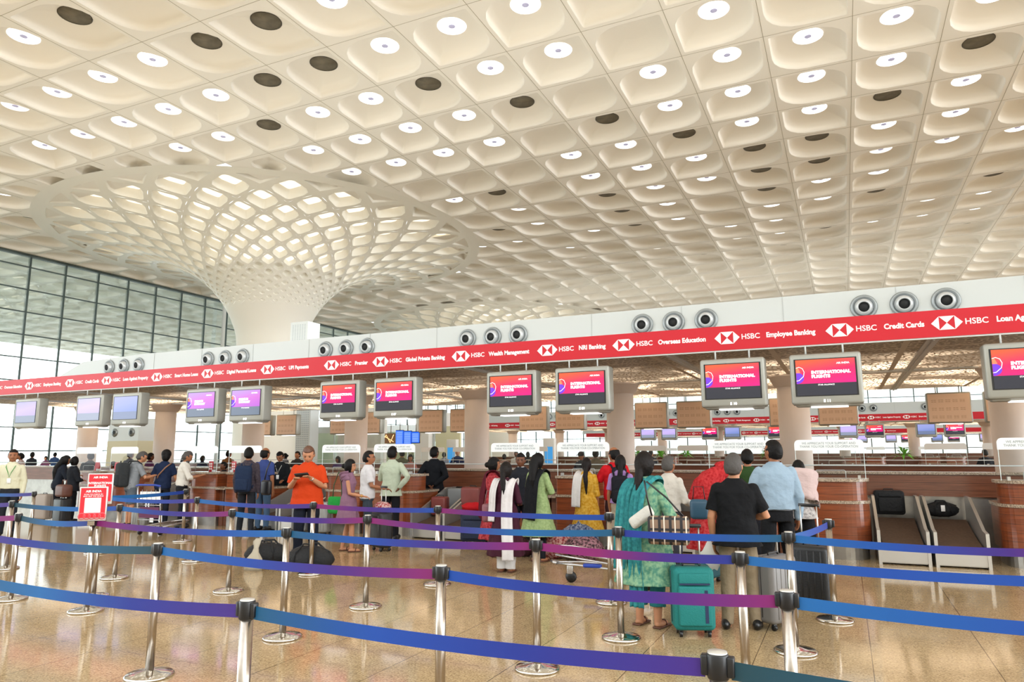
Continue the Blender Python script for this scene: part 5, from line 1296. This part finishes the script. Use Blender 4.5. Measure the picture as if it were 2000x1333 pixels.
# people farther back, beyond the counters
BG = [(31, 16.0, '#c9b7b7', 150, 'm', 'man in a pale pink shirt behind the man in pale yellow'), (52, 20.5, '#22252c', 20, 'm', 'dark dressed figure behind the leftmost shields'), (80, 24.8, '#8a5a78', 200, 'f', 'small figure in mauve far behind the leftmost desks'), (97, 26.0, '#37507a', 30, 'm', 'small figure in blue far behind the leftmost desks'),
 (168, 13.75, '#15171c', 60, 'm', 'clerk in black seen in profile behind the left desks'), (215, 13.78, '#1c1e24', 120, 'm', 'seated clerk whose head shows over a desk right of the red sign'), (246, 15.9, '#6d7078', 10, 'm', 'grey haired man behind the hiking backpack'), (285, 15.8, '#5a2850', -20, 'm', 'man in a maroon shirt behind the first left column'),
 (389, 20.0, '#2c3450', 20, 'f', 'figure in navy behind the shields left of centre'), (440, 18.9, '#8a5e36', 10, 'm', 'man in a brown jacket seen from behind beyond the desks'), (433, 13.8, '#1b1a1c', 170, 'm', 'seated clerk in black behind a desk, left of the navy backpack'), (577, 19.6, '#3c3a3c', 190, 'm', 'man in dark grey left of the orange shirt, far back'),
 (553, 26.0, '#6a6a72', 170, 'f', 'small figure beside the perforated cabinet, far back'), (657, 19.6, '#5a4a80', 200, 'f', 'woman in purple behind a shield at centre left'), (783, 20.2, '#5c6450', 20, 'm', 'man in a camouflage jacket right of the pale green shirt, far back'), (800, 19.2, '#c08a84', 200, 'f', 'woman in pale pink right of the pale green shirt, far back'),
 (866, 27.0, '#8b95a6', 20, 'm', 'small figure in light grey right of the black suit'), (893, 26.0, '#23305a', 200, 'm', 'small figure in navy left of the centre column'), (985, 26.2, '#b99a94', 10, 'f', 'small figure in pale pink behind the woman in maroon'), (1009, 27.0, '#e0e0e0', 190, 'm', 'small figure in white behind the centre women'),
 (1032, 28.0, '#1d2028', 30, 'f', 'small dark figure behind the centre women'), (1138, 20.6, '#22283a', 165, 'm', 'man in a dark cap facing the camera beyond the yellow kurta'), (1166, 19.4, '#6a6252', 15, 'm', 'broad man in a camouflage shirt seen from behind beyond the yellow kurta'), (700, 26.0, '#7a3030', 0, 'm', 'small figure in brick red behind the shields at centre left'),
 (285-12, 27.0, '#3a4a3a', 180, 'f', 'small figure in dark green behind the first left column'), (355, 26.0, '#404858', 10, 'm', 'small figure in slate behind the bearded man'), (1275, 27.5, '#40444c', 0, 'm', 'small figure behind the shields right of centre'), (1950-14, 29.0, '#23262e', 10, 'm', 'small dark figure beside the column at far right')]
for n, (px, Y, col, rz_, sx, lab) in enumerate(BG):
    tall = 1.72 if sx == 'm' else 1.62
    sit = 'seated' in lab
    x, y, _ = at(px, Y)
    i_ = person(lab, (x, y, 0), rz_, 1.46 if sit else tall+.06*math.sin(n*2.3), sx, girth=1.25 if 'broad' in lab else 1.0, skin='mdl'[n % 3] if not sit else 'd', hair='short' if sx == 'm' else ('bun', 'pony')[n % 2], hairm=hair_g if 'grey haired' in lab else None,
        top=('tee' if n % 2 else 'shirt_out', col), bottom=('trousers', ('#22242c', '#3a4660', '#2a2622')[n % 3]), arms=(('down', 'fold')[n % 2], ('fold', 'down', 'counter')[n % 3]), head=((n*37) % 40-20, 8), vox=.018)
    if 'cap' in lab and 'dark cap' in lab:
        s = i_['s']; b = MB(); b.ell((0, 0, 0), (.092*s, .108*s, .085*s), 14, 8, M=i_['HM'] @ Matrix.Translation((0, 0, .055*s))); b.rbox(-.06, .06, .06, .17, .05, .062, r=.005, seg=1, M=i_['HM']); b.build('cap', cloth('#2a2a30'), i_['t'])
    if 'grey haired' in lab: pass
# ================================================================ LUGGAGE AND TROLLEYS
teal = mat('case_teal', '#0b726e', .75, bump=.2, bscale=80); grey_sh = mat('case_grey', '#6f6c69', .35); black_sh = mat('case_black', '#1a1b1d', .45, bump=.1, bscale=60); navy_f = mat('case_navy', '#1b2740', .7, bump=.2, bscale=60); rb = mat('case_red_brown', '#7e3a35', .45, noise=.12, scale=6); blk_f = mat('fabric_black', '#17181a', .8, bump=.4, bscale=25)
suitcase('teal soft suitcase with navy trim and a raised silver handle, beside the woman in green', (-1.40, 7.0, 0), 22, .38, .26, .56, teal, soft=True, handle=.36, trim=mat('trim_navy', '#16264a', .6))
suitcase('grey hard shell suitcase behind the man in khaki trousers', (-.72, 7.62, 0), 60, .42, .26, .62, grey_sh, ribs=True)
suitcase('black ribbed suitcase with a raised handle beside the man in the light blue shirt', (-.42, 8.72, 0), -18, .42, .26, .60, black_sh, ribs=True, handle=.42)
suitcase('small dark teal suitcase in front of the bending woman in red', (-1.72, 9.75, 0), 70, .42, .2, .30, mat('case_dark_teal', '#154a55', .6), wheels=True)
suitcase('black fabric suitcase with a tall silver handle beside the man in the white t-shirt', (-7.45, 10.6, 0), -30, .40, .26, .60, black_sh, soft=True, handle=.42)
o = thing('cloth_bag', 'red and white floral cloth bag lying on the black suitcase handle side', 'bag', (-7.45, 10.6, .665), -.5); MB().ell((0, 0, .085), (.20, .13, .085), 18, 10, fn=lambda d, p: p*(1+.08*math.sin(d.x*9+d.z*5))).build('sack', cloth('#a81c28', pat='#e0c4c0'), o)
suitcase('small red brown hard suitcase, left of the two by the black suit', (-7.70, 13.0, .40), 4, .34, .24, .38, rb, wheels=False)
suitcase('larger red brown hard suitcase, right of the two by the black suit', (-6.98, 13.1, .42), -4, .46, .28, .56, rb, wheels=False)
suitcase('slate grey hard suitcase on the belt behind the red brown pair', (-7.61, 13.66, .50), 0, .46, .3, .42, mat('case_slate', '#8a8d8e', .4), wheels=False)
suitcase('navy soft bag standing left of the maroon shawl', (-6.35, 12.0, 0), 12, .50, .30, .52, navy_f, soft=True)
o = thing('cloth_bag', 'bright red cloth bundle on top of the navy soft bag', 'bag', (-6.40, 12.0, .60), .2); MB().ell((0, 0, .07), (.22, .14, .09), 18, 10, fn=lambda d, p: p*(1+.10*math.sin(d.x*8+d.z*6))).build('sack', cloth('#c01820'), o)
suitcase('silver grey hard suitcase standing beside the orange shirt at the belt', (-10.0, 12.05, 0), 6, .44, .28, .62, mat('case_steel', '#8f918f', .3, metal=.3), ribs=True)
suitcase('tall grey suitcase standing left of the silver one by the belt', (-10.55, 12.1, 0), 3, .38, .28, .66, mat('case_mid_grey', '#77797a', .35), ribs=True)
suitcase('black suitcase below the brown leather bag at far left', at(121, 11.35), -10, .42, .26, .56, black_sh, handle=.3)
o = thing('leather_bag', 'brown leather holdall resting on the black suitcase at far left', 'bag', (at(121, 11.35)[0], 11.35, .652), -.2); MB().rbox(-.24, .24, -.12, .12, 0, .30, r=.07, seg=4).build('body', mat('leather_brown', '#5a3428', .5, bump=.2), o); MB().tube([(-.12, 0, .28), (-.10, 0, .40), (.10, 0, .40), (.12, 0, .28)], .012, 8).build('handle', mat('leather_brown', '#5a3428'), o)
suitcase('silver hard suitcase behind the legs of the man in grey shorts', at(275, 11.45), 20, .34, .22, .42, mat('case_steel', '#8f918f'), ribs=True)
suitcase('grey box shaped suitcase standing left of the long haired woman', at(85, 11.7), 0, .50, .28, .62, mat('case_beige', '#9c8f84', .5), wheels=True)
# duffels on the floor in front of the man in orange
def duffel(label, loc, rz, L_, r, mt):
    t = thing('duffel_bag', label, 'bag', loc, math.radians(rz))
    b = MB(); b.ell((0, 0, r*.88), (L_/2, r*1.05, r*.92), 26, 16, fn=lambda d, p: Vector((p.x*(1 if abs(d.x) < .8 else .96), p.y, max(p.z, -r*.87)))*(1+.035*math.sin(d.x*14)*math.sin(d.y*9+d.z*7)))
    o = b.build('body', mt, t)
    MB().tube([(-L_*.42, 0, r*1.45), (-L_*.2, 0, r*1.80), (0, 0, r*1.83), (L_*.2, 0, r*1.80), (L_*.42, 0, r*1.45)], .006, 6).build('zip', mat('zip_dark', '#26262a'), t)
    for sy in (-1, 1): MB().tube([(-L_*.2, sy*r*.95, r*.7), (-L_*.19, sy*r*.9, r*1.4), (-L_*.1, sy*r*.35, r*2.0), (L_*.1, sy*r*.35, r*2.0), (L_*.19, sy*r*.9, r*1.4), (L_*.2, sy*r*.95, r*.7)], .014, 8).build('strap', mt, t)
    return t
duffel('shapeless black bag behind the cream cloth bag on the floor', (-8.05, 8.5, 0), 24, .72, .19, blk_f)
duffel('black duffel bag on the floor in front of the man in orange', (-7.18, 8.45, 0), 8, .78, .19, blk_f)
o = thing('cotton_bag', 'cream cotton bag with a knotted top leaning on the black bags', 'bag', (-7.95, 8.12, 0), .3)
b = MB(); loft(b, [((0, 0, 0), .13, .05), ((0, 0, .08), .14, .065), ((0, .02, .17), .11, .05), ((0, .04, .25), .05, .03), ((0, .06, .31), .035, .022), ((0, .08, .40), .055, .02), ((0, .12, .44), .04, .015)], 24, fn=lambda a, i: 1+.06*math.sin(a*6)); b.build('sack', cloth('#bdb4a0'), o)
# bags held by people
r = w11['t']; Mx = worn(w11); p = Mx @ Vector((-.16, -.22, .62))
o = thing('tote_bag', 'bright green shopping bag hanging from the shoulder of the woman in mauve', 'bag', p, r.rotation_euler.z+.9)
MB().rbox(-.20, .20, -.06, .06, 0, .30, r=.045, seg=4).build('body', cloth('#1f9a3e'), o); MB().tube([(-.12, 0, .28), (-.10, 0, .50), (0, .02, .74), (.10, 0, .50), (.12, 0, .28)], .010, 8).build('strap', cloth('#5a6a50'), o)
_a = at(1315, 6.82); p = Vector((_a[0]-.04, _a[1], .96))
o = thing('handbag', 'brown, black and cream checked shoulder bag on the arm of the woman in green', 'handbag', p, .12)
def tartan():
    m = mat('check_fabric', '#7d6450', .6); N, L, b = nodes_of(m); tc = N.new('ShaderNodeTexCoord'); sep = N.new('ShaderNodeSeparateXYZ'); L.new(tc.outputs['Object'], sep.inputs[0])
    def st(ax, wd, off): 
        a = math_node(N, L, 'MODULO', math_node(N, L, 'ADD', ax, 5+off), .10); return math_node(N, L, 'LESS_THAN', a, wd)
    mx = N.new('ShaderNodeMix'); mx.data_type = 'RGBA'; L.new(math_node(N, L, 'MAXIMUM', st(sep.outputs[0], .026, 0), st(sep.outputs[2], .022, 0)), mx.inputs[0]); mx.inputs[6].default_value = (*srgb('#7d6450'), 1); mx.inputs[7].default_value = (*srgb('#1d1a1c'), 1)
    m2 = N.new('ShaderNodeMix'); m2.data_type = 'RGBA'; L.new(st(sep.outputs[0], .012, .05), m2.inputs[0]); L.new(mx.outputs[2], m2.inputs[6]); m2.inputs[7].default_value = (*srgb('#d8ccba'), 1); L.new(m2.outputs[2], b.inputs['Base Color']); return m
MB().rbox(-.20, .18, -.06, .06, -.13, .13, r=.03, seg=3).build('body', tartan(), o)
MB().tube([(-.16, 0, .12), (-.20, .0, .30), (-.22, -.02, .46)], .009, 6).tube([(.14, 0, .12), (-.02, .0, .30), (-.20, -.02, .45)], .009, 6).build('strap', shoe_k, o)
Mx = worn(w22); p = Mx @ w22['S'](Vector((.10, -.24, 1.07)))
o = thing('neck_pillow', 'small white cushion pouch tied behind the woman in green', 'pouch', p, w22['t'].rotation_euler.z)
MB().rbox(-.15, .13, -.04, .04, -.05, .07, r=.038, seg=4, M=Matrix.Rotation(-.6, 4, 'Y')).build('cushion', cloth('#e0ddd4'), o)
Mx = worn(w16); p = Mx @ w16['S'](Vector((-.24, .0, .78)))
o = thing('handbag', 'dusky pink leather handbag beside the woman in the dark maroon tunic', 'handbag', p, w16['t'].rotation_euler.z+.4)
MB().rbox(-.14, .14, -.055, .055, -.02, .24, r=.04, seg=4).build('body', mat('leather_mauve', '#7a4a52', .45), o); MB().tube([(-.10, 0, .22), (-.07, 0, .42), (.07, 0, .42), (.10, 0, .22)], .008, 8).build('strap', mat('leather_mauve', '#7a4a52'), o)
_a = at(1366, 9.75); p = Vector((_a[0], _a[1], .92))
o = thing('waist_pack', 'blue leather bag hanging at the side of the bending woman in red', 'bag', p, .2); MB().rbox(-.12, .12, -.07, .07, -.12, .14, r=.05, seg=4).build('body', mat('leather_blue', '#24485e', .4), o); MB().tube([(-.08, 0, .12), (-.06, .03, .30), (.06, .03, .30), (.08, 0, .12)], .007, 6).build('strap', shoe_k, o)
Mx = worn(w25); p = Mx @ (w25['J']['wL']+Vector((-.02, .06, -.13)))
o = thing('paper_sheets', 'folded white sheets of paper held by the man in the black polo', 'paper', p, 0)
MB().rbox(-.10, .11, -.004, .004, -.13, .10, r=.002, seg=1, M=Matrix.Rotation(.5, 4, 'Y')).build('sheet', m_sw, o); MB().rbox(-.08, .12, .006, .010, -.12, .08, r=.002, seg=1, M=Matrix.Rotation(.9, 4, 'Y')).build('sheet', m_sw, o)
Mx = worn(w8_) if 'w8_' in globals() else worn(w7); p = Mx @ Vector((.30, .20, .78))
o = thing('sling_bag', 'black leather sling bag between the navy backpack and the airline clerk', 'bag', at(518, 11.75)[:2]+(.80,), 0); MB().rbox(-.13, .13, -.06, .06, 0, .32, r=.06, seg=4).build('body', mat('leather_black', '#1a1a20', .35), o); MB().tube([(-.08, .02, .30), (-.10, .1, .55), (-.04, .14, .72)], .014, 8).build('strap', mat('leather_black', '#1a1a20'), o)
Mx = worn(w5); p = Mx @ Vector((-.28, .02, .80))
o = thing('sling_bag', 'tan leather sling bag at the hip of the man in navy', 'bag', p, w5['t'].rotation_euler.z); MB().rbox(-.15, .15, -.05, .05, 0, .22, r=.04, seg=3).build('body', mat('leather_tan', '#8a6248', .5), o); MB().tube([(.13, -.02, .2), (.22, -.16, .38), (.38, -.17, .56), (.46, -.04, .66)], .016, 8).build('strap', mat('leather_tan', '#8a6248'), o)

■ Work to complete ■
Give the number of lines above that hold the word "from", and nothing more.

■ Complete answer ■
4